• [YOUR GOAL] Leaving out every picture, retype the lines below from the top through the one that contains "a = az_of(px, py);".
»»
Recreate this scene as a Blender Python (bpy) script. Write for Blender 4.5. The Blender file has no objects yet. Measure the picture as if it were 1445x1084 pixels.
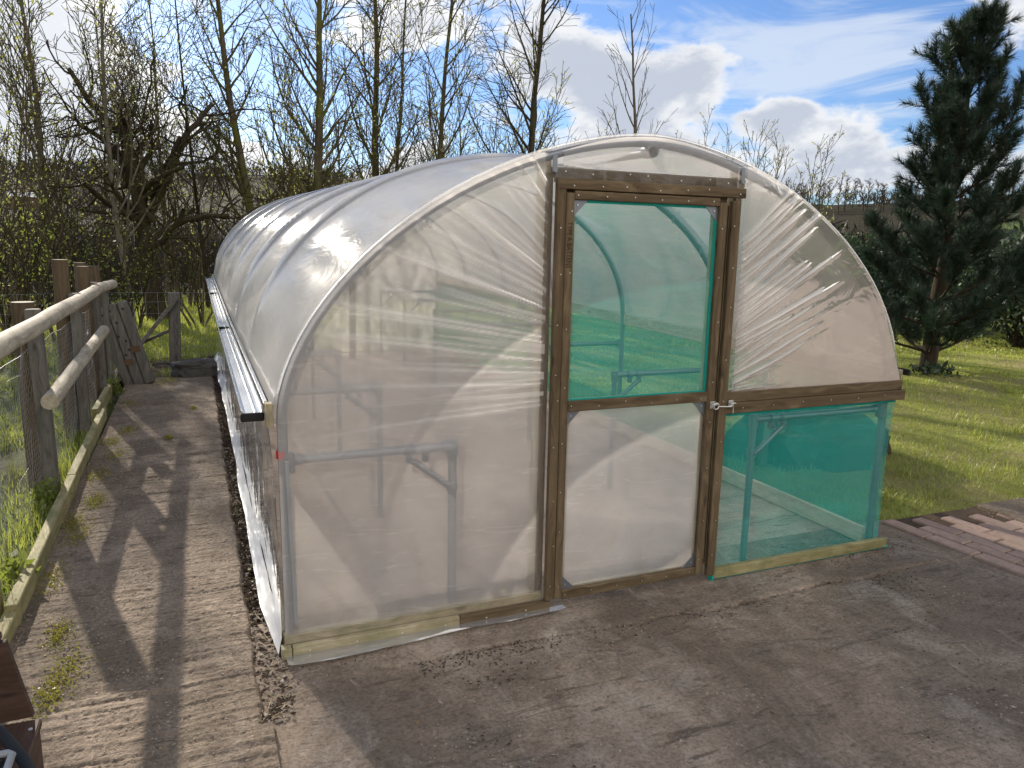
import bpy, math, random
import numpy as np
from mathutils import Vector, Matrix, noise as mnoise
R = math.radians
rng = random.Random(7)
nrg = np.random.default_rng(7)
scene = bpy.context.scene
COL = scene.collection

# ------------------------------------------------------------------ camera
CAM = Vector((-0.2694, -3.0446, 1.7282))
YAW, PITCH, ROLL, FPX = 0.4011, -0.1816, 0.0198, 1055.31
def cam_axes():
    cy, sy, cp, sp = math.cos(YAW), math.sin(YAW), math.cos(PITCH), math.sin(PITCH)
    f = Vector((sy*cp, cy*cp, sp)); r = Vector((cy, -sy, 0)); u = r.cross(f)
    return math.cos(ROLL)*r+math.sin(ROLL)*u, -math.sin(ROLL)*r+math.cos(ROLL)*u, f
cr, cu, cf = cam_axes()
cam = bpy.data.cameras.new('camera'); co = bpy.data.objects.new('camera', cam); COL.objects.link(co)
m = Matrix((cr, cu, -cf)).transposed().to_4x4(); m.translation = CAM
co.matrix_world = m
cam.sensor_fit = 'HORIZONTAL'; cam.sensor_width = 36; cam.lens = FPX/1445*36
cam.clip_start = 0.05; cam.clip_end = 3000
scene.camera = co
def az_of(px, py=250):
    d = cf + (px-722.5)/FPX*cr - (py-542)/FPX*cu
    return math.atan2(d.x, d.y)
def at_az(px, dist, py=250):
    a = az_of(px, py); return (CAM.x+dist*math.sin(a), CAM.y+dist*math.cos(a))

# ------------------------------------------------------------------ object helpers
ORG = {}
def tag(o, label=None, cat=None, group=None, kind=None):
    if label: o['label'] = label
    if cat: o['category'] = cat
    if group: o['group'] = group
    if kind: o['kind'] = kind
    return o
def thing(name, loc, label, cat, group=None):
    o = bpy.data.objects.new(name, None); COL.objects.link(o); o.location = loc
    o.empty_display_size = 0.1
    ORG[o] = Vector(loc); tag(o, label, cat, group); return o

class MB:
    def __init__(s): s.v = []; s.f = []; s.mi = []; s.sm = []; s.cur = 0
    def add(s, vs, fs, smooth=False):
        b = len(s.v); s.v.extend(vs)
        for f in fs:
            s.f.append([b+i for i in f]); s.mi.append(s.cur); s.sm.append(smooth)
    def box(s, c, d, rot=None, bev=0.0, jit=0.0):
        x, y, z = d[0]/2, d[1]/2, d[2]/2
        b = min(bev, x*.9, y*.9, z*.9)
        if b <= 0:
            vs = [Vector((sx*x, sy*y, sz*z)) for sx in (-1, 1) for sy in (-1, 1) for sz in (-1, 1)]
            fs = [(0,1,3,2),(4,6,7,5),(0,4,5,1),(2,3,7,6),(0,2,6,4),(1,5,7,3)]
        else:
            vs = []; idx = {}
            for sx in (-1,1):
                for sy in (-1,1):
                    for sz in (-1,1):
                        for k in range(3):
                            p = [sx*(x-b), sy*(y-b), sz*(z-b)]
                            p[k] = (sx*x, sy*y, sz*z)[k]
                            idx[(sx,sy,sz,k)] = len(vs); vs.append(Vector(p))
            fs = []
            for k in range(3):
                a1, a2 = [(1,2),(2,0),(0,1)][k]
                for sg in (-1,1):
                    q = []
                    for u, w in ((-1,-1),(1,-1),(1,1),(-1,1)):
                        t = [0,0,0]; t[k]=sg; t[a1]=u; t[a2]=w; q.append(idx[(*t,k)])
                    fs.append(q if sg > 0 else q[::-1])
            for k in range(3):          # edge bevels
                a1, a2 = [(1,2),(2,0),(0,1)][k]
                for u in (-1,1):
                    for w in (-1,1):
                        def g(e, kk):
                            t = [0,0,0]; t[k]=e; t[a1]=u; t[a2]=w; return idx[(*t,kk)]
                        q = [g(-1,a1), g(1,a1), g(1,a2), g(-1,a2)]
                        fs.append(q if u*w > 0 else q[::-1])
            for sx in (-1,1):
                for sy in (-1,1):
                    for sz in (-1,1):
                        q = [idx[(sx,sy,sz,k)] for k in range(3)]
                        fs.append(q if sx*sy*sz > 0 else q[::-1])
        if rot is not None: vs = [rot @ v for v in vs]
        c = Vector(c)
        s.add([v+c for v in vs], fs)
    def bar(s, a, b, w, h, up=(0,0,1), bev=0.003):
        a = Vector(a); b = Vector(b); y = (b-a); L = y.length; y.normalize()
        x = y.cross(Vector(up)); x.normalize(); z = x.cross(y)
        s.box((a+b)/2, (w, L, h), Matrix((x, y, z)).transposed(), bev)
    def tube(s, pts, rad, k=8, cap=True, smooth=True):
        pts = [Vector(p) for p in pts]; n = len(pts)
        if not hasattr(rad, '__len__'): rad = [rad]*n
        vs = []
        prev = None
        for i in range(n):
            t = pts[min(i+1, n-1)]-pts[max(i-1, 0)]
            if t.length < 1e-9: t = Vector((0,0,1))
            t.normalize()
            if prev is None:
                ref = Vector((0,0,1)) if abs(t.z) < .9 else Vector((1,0,0))
                x = t.cross(ref).normalized()
            else:
                x = (prev - t*prev.dot(t))
                x = x.normalized() if x.length > 1e-6 else t.orthogonal().normalized()
            prev = x; y = t.cross(x)
            for j in range(k):
                a = 2*math.pi*j/k
                vs.append(pts[i]+(x*math.cos(a)+y*math.sin(a))*rad[i])
        fs = [(i*k+j, i*k+(j+1)%k, (i+1)*k+(j+1)%k, (i+1)*k+j) for i in range(n-1) for j in range(k)]
        s.add(vs, fs, smooth)
        if cap:
            s.add([vs[j] for j in range(k)], [tuple(range(k))[::-1]])
            s.add([vs[(n-1)*k+j] for j in range(k)], [tuple(range(k))])
    def build(s, name, mat, parent=None, loc=None):
        me = bpy.data.meshes.new(name)
        org = Vector((0,0,0))
        if parent is not None:
            org = ORG[parent]
        elif loc is not None: org = Vector(loc)
        me.from_pydata([(v[0]-org.x, v[1]-org.y, v[2]-org.z) for v in s.v], [], s.f)
        for mm in (mat if isinstance(mat, (list, tuple)) else [mat]): me.materials.append(mm)
        me.polygons.foreach_set('material_index', s.mi)
        me.polygons.foreach_set('use_smooth', s.sm)
        me.update()
        o = bpy.data.objects.new(name, me); COL.objects.link(o)
        if parent is not None:
            o.parent = parent; ORG[o] = org
        else:
            o.location = org; ORG[o] = org
        return o

def raw_mesh(name, V, F, mat, parent=None, loc=None, smooth=False, kind=None):
    """V (n,3) array, F (m,k) array of equal-size faces"""
    V = np.asarray(V, dtype=np.float32); F = np.asarray(F, dtype=np.int32)
    org = ORG[parent] if parent is not None else Vector(loc or (0,0,0))
    V = V - np.array(org, dtype=np.float32)
    me = bpy.data.meshes.new(name)
    me.vertices.add(len(V)); me.vertices.foreach_set('co', V.ravel())
    k = F.shape[1]
    me.loops.add(F.size); me.loops.foreach_set('vertex_index', F.ravel())
    me.polygons.add(len(F)); me.polygons.foreach_set('loop_start', np.arange(len(F), dtype=np.int32)*k)
    me.polygons.foreach_set('loop_total', np.full(len(F), k, dtype=np.int32))
    me.polygons.foreach_set('use_smooth', np.full(len(F), smooth))
    me.update(calc_edges=True); me.validate()
    me.materials.append(mat)
    o = bpy.data.objects.new(name, me); COL.objects.link(o)
    if parent is not None: o.parent = parent
    else: o.location = org
    ORG[o] = org
    if kind: o['kind'] = kind
    return o
def grid_mesh(name, X, Y, Z, mat, **kw):
    n, m_ = X.shape
    V = np.stack([X.ravel(), Y.ravel(), Z.ravel()], 1)
    i = np.arange(n*m_).reshape(n, m_)
    F = np.stack([i[:-1,:-1].ravel(), i[1:,:-1].ravel(), i[1:,1:].ravel(), i[:-1,1:].ravel()], 1)
    return raw_mesh(name, V, F, mat, **kw)

# value noise for numpy arrays
def vnoise(x, y, seed=0):
    xi = np.floor(x).astype(np.int64); yi = np.floor(y).astype(np.int64)
    fx = x-xi; fy = y-yi; fx = fx*fx*(3-2*fx); fy = fy*fy*(3-2*fy)
    def h(a, b):
        n = (a*374761393 + b*668265263 + seed*974711) & 0x7fffffff
        n = ((n ^ (n >> 13))*1274126177) & 0x7fffffff
        return ((n ^ (n >> 16)) & 0xffff)/65535.0
    return (h(xi,yi)*(1-fx)+h(xi+1,yi)*fx)*(1-fy)+(h(xi,yi+1)*(1-fx)+h(xi+1,yi+1)*fx)*fy
def fbm(x, y, o=4, seed=0):
    s = 0; a = .5
    for k in range(o):
        s = s+a*vnoise(x*2**k, y*2**k, seed+k); a *= .5
    return s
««
• [ANSWER TO THIS PROBLEM]
Recreate this scene as a Blender Python (bpy) script. Write for Blender 4.5. The Blender file has no objects yet. Measure the picture as if it were 1445x1084 pixels.
import bpy, math, random
import numpy as np
from mathutils import Vector, Matrix, noise as mnoise
R = math.radians
rng = random.Random(7)
nrg = np.random.default_rng(7)
scene = bpy.context.scene
COL = scene.collection

# ------------------------------------------------------------------ camera
CAM = Vector((-0.2694, -3.0446, 1.7282))
YAW, PITCH, ROLL, FPX = 0.4011, -0.1816, 0.0198, 1055.31
def cam_axes():
    cy, sy, cp, sp = math.cos(YAW), math.sin(YAW), math.cos(PITCH), math.sin(PITCH)
    f = Vector((sy*cp, cy*cp, sp)); r = Vector((cy, -sy, 0)); u = r.cross(f)
    return math.cos(ROLL)*r+math.sin(ROLL)*u, -math.sin(ROLL)*r+math.cos(ROLL)*u, f
cr, cu, cf = cam_axes()
cam = bpy.data.cameras.new('camera'); co = bpy.data.objects.new('camera', cam); COL.objects.link(co)
m = Matrix((cr, cu, -cf)).transposed().to_4x4(); m.translation = CAM
co.matrix_world = m
cam.sensor_fit = 'HORIZONTAL'; cam.sensor_width = 36; cam.lens = FPX/1445*36
cam.clip_start = 0.05; cam.clip_end = 3000
scene.camera = co
def az_of(px, py=250):
    d = cf + (px-722.5)/FPX*cr - (py-542)/FPX*cu
    return math.atan2(d.x, d.y)
def at_az(px, dist, py=250):
    a = az_of(px, py); return (CAM.x+dist*math.sin(a), CAM.y+dist*math.cos(a))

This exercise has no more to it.